The US Secretary of State, Marco Rubio, meets with US cabinet members.

Rubio confirmed the State Department revoked Ozturk’s visa. State Department spokesperson Tricia McLaughlin posted on X that an investigation found that Ozturk “engaged in activities in support of Hamas.”

“It’s just that simple. I think it’s crazy, I think it’s stupid for any country in the world to welcome people into their country that are going to go to your universities as visitors, and say ‘I’m going to your universities to start a riot,’” Rubio said. “We don’t want it. We don’t want it in our country. Go back and do it in your country.”

President Donald Trump issued an executive order in January empowering the State Department to revoke student visas and to deport “Hamas sympathizers,” saying that colleges across the country have been “infested with radicalism.”

The deportations gained national attention when Columbia graduate student Mahmoud Khalil was arrested over his role in the university’s demonstrations last year. After his arrest and relocation to Louisiana, the Department of Homeland Security announced that two protestors from Columbia had their student visas revoked. A researcher at Georgetown, Badar Khan Suri, was also arrested and sent to Louisiana and has filed a lawsuit demanding release.

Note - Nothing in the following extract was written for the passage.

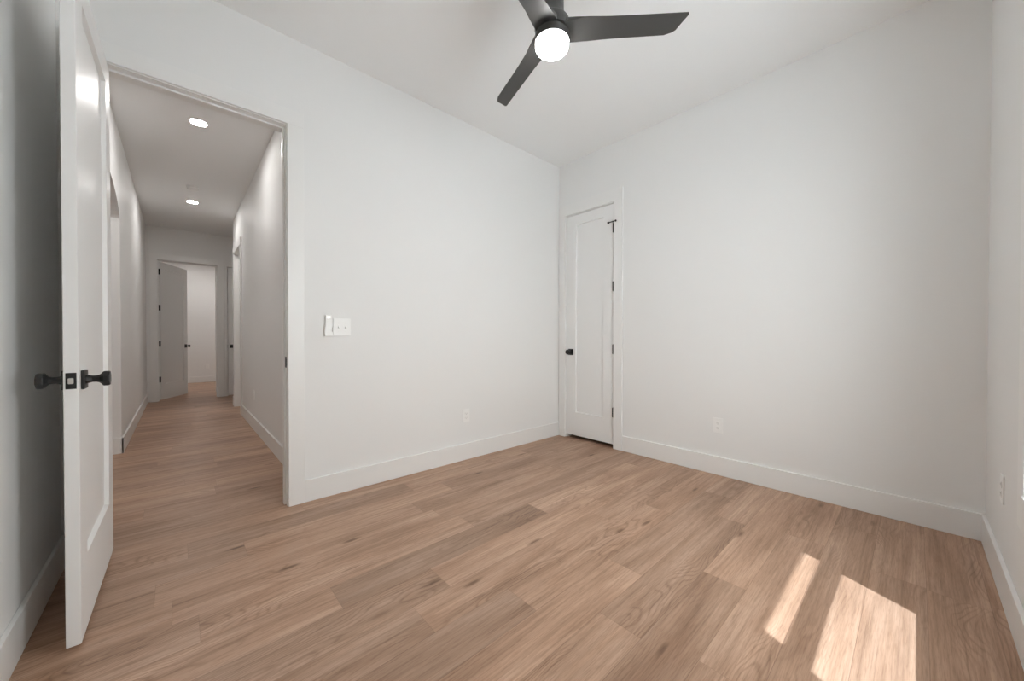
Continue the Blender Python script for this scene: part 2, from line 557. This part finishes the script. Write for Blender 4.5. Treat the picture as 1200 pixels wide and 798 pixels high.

Democrats have increasingly questioned the legal basis for Rubio to enact these deportations and argued the State Department is “chilling free speech.” However, Rubio said the State Department is not slowing down, adding they are “looking every day” for more visas to revoke.

“We’re just not gonna have it,” Rubio said. “So we’ll revoke your visa and once your visa is revoked you’re illegally in the country and you have to leave.”